Uma terrível realidade anda devastando territórios costeiros e em locais de grande interesse econômico: a especulação imobiliária. Sucesso no hit do grupo Baiana System e tema para diversos debates que ocorrem nos múltiplos eventos ao redor do mundo, a especulação imobiliária tem forçado centenas de pessoas a aceitarem, a contragosto, abrir mão de seus imóveis – em geral, em áreas praianas, de potencial de exploração por empresários. Isso tem ocorrido em muitos países no mundo inteiro, especialmente nas últimas décadas. Debruçando-se sobre esta realidade universal, o filme francês ‘O Último Moicano’ vem se destacando no Festival de Cinema Europeu, que, essa semana, entra na sua repescagem final.
Com quase 9 mil quilômetros quadrados de extensão e pouco mais de 300 mil habitantes, a Córsega é uma ilha à parte e ao sul da França. Como o sul da França é uma região conhecida por Costa Azul, com mansões e eventos de alto padrão, o custo de vida na região é alto – e, consequentemente, qualquer pedaço de terra por ali é caro. Agora, imagina uma ilha inteira no meio desse paraíso estar sendo desperdiçada com fazendas e criação de cabras, enquanto a população rica não tem onde passar suas férias de verão? É assim que começa ‘O Último Moicano’, onde Joseph (Alexis Manenti) é o último criador de cabras da região que ainda não cedeu em vender sua fazenda para um grupo imobiliário que tem assediado os fazendeiros locais. Quando os capangas tentam matá-lo para resolver a questão, Joseph consegue escapar e passa a fugir, temendo pela própria vida. Mas, então, a notícia de sua pequena resistência começa a se espalhar pela região, e, aos poucos, outros moradores começam a se revoltar com a situação e a resistir contra o grupo imobiliário que quer se apropriar da ilha.
A história de ‘O Último Moicano’ é bem simples, e o filme é também dirigido de maneira simples e direta.
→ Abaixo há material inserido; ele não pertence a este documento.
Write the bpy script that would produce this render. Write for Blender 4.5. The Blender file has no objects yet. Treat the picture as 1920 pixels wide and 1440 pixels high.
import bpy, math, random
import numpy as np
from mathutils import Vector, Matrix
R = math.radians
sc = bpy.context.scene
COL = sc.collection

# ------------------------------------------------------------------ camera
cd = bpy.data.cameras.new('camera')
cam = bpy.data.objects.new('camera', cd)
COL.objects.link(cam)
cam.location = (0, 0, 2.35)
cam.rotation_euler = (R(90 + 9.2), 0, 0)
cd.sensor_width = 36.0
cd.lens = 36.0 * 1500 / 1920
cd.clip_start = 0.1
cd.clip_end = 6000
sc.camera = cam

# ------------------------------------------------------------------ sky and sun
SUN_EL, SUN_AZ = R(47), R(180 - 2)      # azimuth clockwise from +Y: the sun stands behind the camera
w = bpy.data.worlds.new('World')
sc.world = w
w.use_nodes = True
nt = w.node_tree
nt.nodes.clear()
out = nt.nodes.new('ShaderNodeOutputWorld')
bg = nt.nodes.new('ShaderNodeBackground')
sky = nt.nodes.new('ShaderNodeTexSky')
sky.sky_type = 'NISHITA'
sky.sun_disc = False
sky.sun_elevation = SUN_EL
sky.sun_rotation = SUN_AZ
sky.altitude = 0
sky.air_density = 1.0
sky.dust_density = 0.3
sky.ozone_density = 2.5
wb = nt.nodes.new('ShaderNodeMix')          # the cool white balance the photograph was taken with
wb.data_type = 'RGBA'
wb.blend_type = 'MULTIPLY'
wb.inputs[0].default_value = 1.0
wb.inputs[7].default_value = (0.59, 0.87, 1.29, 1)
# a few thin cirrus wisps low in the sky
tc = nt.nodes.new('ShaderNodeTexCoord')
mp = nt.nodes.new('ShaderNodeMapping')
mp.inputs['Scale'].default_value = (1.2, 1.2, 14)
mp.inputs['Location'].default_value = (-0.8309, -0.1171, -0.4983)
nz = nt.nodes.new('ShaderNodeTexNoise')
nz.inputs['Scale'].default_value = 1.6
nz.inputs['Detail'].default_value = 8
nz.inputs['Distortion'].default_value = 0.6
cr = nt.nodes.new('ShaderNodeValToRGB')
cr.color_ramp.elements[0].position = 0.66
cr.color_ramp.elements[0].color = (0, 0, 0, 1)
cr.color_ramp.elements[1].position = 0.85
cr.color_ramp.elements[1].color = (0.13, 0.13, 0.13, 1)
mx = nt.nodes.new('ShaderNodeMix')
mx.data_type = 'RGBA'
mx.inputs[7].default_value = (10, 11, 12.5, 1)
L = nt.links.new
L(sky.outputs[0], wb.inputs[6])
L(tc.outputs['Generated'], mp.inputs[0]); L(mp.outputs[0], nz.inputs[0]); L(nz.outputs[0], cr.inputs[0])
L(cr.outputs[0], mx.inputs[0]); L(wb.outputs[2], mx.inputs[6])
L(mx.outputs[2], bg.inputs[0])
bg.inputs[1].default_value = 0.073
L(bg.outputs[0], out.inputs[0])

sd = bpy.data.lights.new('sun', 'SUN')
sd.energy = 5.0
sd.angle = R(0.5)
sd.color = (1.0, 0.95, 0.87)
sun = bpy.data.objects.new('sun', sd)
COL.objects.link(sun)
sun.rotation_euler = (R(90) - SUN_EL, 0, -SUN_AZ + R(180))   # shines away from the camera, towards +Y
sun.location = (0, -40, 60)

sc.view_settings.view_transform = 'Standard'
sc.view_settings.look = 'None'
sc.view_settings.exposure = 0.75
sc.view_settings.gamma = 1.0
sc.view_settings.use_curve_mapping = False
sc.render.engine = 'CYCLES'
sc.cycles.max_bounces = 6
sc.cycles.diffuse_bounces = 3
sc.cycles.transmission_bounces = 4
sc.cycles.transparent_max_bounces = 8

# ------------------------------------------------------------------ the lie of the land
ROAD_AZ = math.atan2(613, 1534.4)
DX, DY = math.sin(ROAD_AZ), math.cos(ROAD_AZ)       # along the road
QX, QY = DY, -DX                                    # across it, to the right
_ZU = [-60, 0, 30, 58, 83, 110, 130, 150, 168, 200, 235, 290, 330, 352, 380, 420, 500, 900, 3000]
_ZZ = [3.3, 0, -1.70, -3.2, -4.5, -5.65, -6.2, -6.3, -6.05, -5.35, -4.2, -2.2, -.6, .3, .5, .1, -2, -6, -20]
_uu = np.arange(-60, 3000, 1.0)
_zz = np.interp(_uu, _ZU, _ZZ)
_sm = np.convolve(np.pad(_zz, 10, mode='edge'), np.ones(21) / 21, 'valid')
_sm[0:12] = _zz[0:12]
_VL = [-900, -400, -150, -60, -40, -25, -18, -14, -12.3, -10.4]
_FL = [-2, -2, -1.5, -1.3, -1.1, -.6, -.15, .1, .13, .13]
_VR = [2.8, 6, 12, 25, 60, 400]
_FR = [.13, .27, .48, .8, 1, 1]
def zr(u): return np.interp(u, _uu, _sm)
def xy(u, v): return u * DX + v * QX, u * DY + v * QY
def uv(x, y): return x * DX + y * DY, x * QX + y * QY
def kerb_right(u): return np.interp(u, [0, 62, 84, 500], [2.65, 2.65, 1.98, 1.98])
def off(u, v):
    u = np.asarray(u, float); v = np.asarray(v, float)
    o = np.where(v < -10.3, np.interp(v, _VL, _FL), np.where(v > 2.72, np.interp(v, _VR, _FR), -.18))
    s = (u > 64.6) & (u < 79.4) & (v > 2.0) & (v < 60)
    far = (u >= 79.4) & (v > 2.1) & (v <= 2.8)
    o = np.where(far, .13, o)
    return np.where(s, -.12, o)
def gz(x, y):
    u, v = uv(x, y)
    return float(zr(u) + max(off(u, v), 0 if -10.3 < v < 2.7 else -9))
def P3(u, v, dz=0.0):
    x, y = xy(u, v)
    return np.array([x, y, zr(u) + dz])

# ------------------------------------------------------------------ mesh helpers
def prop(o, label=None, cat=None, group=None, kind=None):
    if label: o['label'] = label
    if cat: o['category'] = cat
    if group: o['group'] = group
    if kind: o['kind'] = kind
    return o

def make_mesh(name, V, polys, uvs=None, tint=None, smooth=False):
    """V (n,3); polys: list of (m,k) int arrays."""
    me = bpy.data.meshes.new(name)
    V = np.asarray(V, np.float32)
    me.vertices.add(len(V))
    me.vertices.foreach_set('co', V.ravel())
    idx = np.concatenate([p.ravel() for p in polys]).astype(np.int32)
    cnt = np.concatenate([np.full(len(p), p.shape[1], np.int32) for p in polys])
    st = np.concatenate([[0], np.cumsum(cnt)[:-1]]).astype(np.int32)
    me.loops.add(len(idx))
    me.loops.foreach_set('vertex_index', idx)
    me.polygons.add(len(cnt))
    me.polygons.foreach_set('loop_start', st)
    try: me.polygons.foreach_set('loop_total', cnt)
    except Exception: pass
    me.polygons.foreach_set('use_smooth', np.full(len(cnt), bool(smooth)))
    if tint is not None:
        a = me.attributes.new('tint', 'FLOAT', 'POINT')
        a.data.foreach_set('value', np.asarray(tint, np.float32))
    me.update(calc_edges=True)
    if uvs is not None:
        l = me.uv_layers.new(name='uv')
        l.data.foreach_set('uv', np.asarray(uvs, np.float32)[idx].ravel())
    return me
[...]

Sem alardes ou cenas mirabolantes, o diretor Frédéric Farrucci tece uma história que poderia se passar em qualquer lugar, cujo tema dialoga com grandes filmes contemporâneos, como ‘Up – Altas Aventuras’ ou ‘Aquarius’: os homens e empresas ricos e poderosos se achando no direito de desapropriar e tomar as casas e terrenos do cidadão comum, que só queria continuar na sua casinha com sua vidinha.
Para tal, o roteiro caminha duas vertentes do thriller em paralelo: a fuga do protagonista Joseph, enquanto os capangas procuram por ele, e a busca de sua sobrinha, Vannina (Mara Taquin), que, na impossibilidade de reencontrar o tio, faz das redes sociais uma ferramenta para defender e proteger o tio nesta situação sem solução. Através da sobrinha, Joseph aos poucos vai se configurando de um homem perigoso em fuga para um herói, um símbolo de resistência. Neste ponto, é interessante observarmos como a sociedade, incapaz de agir por medo de retaliação, tem a necessidade dessa figura heroica para impulsionar a ação e a resistência.
Direto e melancólico, ‘O Último Moicano’ imprime sensibilidade a uma angústia coletiva que anda tomando conta dos últimos proprietários que tentam, a todo custo, manterem-se firmes apesar das pressões de mudança e descarte nos seus arredores. Um filme de drama que provoca reflexão e inquietação, seja no espectador francês, seja no espectador brasileiro.